Task goal: Write out the whole of the material exactly.

Information provided:
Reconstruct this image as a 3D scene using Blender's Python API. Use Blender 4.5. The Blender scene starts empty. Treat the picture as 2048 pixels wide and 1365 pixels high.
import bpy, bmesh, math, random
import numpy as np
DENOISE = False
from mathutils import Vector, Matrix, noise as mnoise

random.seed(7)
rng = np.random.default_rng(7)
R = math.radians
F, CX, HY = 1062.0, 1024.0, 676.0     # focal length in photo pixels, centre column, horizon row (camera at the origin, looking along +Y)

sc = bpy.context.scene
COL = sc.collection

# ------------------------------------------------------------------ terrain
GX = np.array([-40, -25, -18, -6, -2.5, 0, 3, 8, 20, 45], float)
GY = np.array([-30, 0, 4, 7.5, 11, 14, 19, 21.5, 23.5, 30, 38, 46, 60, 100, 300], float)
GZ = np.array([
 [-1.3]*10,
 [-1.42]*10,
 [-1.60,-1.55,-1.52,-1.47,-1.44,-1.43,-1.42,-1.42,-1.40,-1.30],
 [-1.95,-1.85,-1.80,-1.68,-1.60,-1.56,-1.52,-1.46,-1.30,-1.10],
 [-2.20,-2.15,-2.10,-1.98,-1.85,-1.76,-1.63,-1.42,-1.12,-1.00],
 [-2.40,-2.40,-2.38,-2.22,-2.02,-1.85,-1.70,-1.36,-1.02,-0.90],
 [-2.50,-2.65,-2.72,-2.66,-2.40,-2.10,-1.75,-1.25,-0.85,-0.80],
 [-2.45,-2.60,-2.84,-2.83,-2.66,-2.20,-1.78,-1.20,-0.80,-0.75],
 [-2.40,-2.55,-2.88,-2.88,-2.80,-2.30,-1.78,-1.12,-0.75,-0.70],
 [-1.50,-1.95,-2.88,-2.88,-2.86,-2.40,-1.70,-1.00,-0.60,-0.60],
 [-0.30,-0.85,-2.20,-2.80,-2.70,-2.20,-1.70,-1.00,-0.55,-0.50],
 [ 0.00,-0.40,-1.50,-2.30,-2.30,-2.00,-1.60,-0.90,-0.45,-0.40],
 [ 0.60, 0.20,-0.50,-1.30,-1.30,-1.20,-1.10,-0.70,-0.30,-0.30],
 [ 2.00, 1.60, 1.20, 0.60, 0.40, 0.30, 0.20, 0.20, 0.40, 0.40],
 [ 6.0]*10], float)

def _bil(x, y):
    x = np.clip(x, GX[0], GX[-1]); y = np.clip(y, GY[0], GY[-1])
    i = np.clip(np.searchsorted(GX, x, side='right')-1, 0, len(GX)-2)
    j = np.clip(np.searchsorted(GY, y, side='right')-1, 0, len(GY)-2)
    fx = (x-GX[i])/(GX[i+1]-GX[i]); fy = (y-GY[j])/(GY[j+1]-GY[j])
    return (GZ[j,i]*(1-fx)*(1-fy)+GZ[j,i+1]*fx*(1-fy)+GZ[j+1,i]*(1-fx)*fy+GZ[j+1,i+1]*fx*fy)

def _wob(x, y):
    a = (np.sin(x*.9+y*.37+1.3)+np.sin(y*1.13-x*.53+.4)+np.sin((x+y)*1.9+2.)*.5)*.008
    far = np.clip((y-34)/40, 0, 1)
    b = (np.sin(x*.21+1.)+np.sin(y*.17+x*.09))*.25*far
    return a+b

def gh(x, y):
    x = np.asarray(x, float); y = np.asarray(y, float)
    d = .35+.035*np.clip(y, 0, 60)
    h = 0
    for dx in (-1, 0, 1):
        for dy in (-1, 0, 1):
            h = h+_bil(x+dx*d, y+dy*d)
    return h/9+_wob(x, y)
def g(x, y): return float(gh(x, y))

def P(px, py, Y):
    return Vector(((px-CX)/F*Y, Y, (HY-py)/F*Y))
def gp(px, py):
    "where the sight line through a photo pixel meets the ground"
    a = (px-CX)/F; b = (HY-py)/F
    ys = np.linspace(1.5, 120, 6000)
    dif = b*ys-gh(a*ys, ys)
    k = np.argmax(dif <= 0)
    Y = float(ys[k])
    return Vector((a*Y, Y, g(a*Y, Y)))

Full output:
Reconstruct this image as a 3D scene using Blender's Python API. Use Blender 4.5. The Blender scene starts empty. Treat the picture as 2048 pixels wide and 1365 pixels high.
import bpy, bmesh, math, random
import numpy as np
DENOISE = False
from mathutils import Vector, Matrix, noise as mnoise

random.seed(7)
rng = np.random.default_rng(7)
R = math.radians
F, CX, HY = 1062.0, 1024.0, 676.0     # focal length in photo pixels, centre column, horizon row (camera at the origin, looking along +Y)

sc = bpy.context.scene
COL = sc.collection

# ------------------------------------------------------------------ terrain
GX = np.array([-40, -25, -18, -6, -2.5, 0, 3, 8, 20, 45], float)
GY = np.array([-30, 0, 4, 7.5, 11, 14, 19, 21.5, 23.5, 30, 38, 46, 60, 100, 300], float)
GZ = np.array([
 [-1.3]*10,
 [-1.42]*10,
 [-1.60,-1.55,-1.52,-1.47,-1.44,-1.43,-1.42,-1.42,-1.40,-1.30],
 [-1.95,-1.85,-1.80,-1.68,-1.60,-1.56,-1.52,-1.46,-1.30,-1.10],
 [-2.20,-2.15,-2.10,-1.98,-1.85,-1.76,-1.63,-1.42,-1.12,-1.00],
 [-2.40,-2.40,-2.38,-2.22,-2.02,-1.85,-1.70,-1.36,-1.02,-0.90],
 [-2.50,-2.65,-2.72,-2.66,-2.40,-2.10,-1.75,-1.25,-0.85,-0.80],
 [-2.45,-2.60,-2.84,-2.83,-2.66,-2.20,-1.78,-1.20,-0.80,-0.75],
 [-2.40,-2.55,-2.88,-2.88,-2.80,-2.30,-1.78,-1.12,-0.75,-0.70],
 [-1.50,-1.95,-2.88,-2.88,-2.86,-2.40,-1.70,-1.00,-0.60,-0.60],
 [-0.30,-0.85,-2.20,-2.80,-2.70,-2.20,-1.70,-1.00,-0.55,-0.50],
 [ 0.00,-0.40,-1.50,-2.30,-2.30,-2.00,-1.60,-0.90,-0.45,-0.40],
 [ 0.60, 0.20,-0.50,-1.30,-1.30,-1.20,-1.10,-0.70,-0.30,-0.30],
 [ 2.00, 1.60, 1.20, 0.60, 0.40, 0.30, 0.20, 0.20, 0.40, 0.40],
 [ 6.0]*10], float)

def _bil(x, y):
    x = np.clip(x, GX[0], GX[-1]); y = np.clip(y, GY[0], GY[-1])
    i = np.clip(np.searchsorted(GX, x, side='right')-1, 0, len(GX)-2)
    j = np.clip(np.searchsorted(GY, y, side='right')-1, 0, len(GY)-2)
    fx = (x-GX[i])/(GX[i+1]-GX[i]); fy = (y-GY[j])/(GY[j+1]-GY[j])
    return (GZ[j,i]*(1-fx)*(1-fy)+GZ[j,i+1]*fx*(1-fy)+GZ[j+1,i]*(1-fx)*fy+GZ[j+1,i+1]*fx*fy)

def _wob(x, y):
    a = (np.sin(x*.9+y*.37+1.3)+np.sin(y*1.13-x*.53+.4)+np.sin((x+y)*1.9+2.)*.5)*.008
    far = np.clip((y-34)/40, 0, 1)
    b = (np.sin(x*.21+1.)+np.sin(y*.17+x*.09))*.25*far
    return a+b

def gh(x, y):
    x = np.asarray(x, float); y = np.asarray(y, float)
    d = .35+.035*np.clip(y, 0, 60)
    h = 0
    for dx in (-1, 0, 1):
        for dy in (-1, 0, 1):
            h = h+_bil(x+dx*d, y+dy*d)
    return h/9+_wob(x, y)
def g(x, y): return float(gh(x, y))

def P(px, py, Y):
    return Vector(((px-CX)/F*Y, Y, (HY-py)/F*Y))
def gp(px, py):
    "where the sight line through a photo pixel meets the ground"
    a = (px-CX)/F; b = (HY-py)/F
    ys = np.linspace(1.5, 120, 6000)
    dif = b*ys-gh(a*ys, ys)
    k = np.argmax(dif <= 0)
    Y = float(ys[k])
    return Vector((a*Y, Y, g(a*Y, Y)))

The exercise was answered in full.